Cem Anos sem Kafka

No dia 3 de junho de 1924 o mundo perdeu Franz Kafka. Ou talvez tenha sido o contrário, o mundo ganhou Franz Kafka. Antes de sua morte havia publicado alguns contos em revistas literárias e em coletâneas, sem chamar atenção. Em seu testamento pediu a seu melhor amigo, Max Brod, queimar todos seus escritos e manuscritos, incluindo cartas, diários e bilhetes que escrevia em profusão. No dilema entre ser fiel à última vontade do amigo ou presentear o mundo com um legado artístico que julgava de valor incalculável, Brod escolheu a segunda opção.

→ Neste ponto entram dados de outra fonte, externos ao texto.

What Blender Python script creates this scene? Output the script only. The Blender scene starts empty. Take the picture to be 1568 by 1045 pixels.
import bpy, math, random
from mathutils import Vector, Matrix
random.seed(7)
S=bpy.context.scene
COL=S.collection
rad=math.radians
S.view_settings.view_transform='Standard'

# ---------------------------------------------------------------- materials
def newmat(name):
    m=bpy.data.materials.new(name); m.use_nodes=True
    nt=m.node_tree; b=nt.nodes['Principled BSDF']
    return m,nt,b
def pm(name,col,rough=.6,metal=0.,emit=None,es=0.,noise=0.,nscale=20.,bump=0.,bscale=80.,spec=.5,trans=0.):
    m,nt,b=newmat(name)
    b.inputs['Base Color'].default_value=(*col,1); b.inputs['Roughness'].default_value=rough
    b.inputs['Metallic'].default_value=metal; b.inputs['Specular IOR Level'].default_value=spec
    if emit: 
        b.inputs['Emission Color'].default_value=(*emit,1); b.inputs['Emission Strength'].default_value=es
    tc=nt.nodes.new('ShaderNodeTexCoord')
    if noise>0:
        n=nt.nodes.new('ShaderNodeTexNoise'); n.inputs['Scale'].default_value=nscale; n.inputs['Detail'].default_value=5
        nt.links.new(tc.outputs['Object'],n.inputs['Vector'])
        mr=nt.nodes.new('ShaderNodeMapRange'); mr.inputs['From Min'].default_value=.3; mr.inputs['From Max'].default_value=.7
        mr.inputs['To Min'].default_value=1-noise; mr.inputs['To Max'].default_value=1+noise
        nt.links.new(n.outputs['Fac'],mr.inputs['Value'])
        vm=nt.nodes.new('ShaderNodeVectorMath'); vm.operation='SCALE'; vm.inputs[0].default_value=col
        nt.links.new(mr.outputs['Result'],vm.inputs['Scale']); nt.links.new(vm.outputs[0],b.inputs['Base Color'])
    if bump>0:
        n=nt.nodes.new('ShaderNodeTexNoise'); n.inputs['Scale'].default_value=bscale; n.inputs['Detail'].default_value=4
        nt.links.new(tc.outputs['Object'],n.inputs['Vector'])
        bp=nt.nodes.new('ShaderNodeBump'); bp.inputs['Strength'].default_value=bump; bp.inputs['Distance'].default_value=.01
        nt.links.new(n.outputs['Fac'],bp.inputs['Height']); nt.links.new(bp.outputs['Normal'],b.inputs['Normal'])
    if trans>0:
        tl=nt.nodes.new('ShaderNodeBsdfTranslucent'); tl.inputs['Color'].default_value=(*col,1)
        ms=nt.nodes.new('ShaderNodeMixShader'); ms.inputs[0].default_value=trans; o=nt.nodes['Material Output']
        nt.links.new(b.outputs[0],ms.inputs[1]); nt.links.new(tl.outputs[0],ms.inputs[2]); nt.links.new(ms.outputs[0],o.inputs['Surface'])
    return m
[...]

Kafka deixou a vida aos quarenta anos. Era tubercoloso e estava internado em um sanatório, porém morreu de inanição. Chegou a um estágio em que sua garganta fechada tornava muito doloroso se alimentar, e na época não havia ainda a alimentação parenteral. Morreu editando sua última obra O Artista da Fome (que começou a escrever bem antes de não conseguir mais comer).
Em vida o autor parecia pouco se preocupar com fama ou carreira literária. O pouco que publicou foi por insistência e contatos do amigo Brod. Kafka se preocupava em escrever. Escrevia como quem estava em missão, ou como um viciado. E lia seus escritos para seu círculo de amigos.
Brod enfrentou inúmeros desafios na sua “missão” de trazer à luz a obra do amigo. Desde a organização dos textos, vários deles inacabados, passando pela estranheza de estilo e temas abordados que afugentavam as editoras. Mas o primeiro grande desafio foi salvar a obra e a si mesmo das garras dos nazistas. Em 1939 conseguiu fugir da Alemanha para a então Palestina, levando consigo na bagagem o tesouro literário. Viveu em Israel até 1968, dedicando-se à sua missão. É também um dos biógrafos de Kafka.
Kafka virou um ícone da literatura mundial. A estranheza de seus escritos acabou conquistando os leitores. As visões e alucinações e desejos e terrores que lhe habitavam a mente revelavam, vertidas em palavras, um mundo subterrâneo que existia por baixo da superfície de civilização e progresso que marcava o ocidente no início do século XX. Um mundo onde o indivíduo (tão valorizado pelo iluminismo) era insignificante frente ao “sistema” erguido pela mesma civilização, mero joguete de forças poderosas, como sentia-se o mais primitivo homem das cavernas.
Sua obra extrapolou a literatura e influenciou a cultura mundial. Sua maneira de ver o mundo revolucionou o nosso olhar. Basta ver quantos livros, filmes, peças e obras musicais tem o seu nome no título, ou referência ao seu legado. Kafkiano virou verbete de dicionário, usado por muita gente que nada leu do grande escritor. A Metamorfose, O Processo, O Castelo, América, Na Colônia Penal, Diários são algumas de suas obras que devem ser lidas.